| BRIEF |
Look through the entries below and report how many lines hold the string "this". Only the number is wanted.

| RECORD LIST |
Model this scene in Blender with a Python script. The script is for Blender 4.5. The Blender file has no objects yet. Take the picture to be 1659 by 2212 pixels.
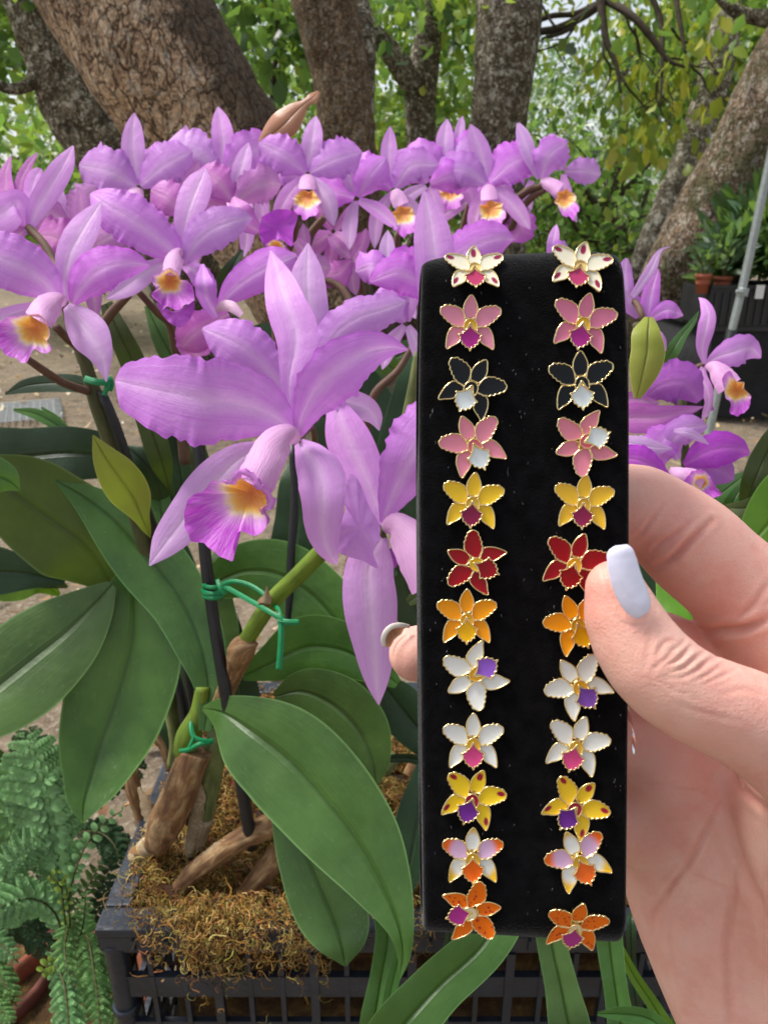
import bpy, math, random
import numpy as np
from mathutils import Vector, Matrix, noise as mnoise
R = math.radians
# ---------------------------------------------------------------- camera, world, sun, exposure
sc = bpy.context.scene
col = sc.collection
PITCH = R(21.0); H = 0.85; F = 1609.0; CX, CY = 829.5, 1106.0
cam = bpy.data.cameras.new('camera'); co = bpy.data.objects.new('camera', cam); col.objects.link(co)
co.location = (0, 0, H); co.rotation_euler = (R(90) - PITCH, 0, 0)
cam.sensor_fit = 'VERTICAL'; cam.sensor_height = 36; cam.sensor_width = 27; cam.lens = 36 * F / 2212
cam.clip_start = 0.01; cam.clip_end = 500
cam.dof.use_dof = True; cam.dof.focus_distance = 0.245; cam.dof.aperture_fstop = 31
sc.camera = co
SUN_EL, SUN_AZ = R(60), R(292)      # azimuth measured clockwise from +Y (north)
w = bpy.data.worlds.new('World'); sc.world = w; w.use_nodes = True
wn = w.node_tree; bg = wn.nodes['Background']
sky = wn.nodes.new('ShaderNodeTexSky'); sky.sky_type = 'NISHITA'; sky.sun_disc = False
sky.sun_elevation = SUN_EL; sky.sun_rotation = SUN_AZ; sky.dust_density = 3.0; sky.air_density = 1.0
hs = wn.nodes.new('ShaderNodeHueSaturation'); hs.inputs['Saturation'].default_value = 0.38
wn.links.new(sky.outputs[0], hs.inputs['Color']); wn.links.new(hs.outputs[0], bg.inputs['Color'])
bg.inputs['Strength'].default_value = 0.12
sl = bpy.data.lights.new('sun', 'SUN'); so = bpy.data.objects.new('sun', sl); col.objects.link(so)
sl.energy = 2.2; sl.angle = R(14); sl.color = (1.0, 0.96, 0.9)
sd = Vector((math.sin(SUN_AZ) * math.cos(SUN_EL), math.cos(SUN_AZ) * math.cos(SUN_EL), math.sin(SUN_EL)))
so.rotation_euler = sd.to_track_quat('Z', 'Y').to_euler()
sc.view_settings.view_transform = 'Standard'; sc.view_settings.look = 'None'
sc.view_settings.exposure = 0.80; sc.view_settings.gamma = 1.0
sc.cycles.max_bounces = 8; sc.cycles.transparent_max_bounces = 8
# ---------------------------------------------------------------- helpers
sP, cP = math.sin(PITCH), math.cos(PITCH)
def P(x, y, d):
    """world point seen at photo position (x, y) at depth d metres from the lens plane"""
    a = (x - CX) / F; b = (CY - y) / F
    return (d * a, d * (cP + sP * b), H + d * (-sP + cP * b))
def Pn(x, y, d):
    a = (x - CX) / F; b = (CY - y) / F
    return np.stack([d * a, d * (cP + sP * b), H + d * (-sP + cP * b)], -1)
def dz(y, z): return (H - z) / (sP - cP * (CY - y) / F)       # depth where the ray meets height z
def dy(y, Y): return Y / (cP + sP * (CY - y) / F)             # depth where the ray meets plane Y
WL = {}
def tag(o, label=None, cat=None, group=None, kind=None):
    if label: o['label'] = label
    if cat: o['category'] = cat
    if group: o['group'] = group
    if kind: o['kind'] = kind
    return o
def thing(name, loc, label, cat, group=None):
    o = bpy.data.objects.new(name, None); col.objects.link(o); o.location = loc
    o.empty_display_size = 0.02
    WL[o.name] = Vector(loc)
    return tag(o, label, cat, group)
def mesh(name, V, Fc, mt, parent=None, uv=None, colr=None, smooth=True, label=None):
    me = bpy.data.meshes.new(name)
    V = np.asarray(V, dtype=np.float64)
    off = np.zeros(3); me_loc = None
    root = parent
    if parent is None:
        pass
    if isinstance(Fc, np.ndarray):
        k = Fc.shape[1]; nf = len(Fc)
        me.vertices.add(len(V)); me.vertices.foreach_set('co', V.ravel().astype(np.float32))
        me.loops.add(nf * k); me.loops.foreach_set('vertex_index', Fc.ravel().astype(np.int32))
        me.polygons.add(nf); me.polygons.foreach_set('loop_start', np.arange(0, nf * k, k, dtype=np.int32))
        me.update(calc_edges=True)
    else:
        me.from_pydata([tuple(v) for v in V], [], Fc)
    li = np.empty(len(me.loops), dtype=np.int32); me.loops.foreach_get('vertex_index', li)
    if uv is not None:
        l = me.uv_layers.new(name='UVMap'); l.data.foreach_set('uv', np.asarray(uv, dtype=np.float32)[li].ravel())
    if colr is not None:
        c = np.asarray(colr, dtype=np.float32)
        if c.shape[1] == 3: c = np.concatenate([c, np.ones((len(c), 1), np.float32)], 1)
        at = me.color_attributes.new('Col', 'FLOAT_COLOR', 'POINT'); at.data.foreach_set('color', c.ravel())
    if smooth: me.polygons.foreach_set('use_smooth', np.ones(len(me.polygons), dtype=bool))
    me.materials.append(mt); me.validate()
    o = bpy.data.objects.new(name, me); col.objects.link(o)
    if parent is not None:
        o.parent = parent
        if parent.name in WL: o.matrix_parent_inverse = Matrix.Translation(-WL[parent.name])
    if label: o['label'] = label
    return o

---

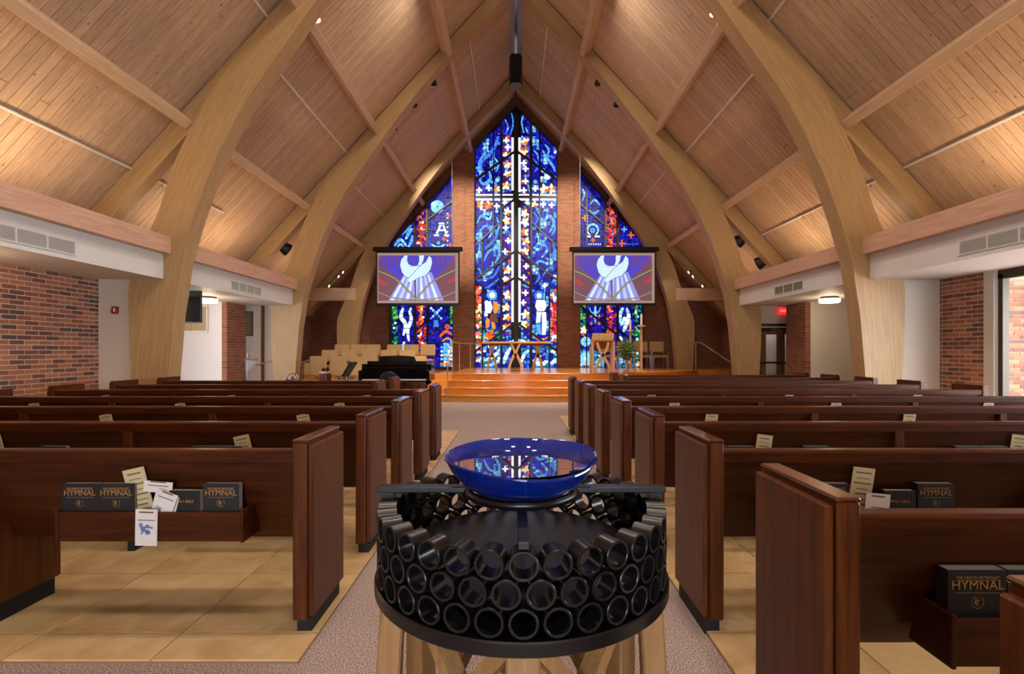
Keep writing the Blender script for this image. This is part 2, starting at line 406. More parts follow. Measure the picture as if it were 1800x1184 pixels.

| SOLUTION TO THE EXERCISE |
2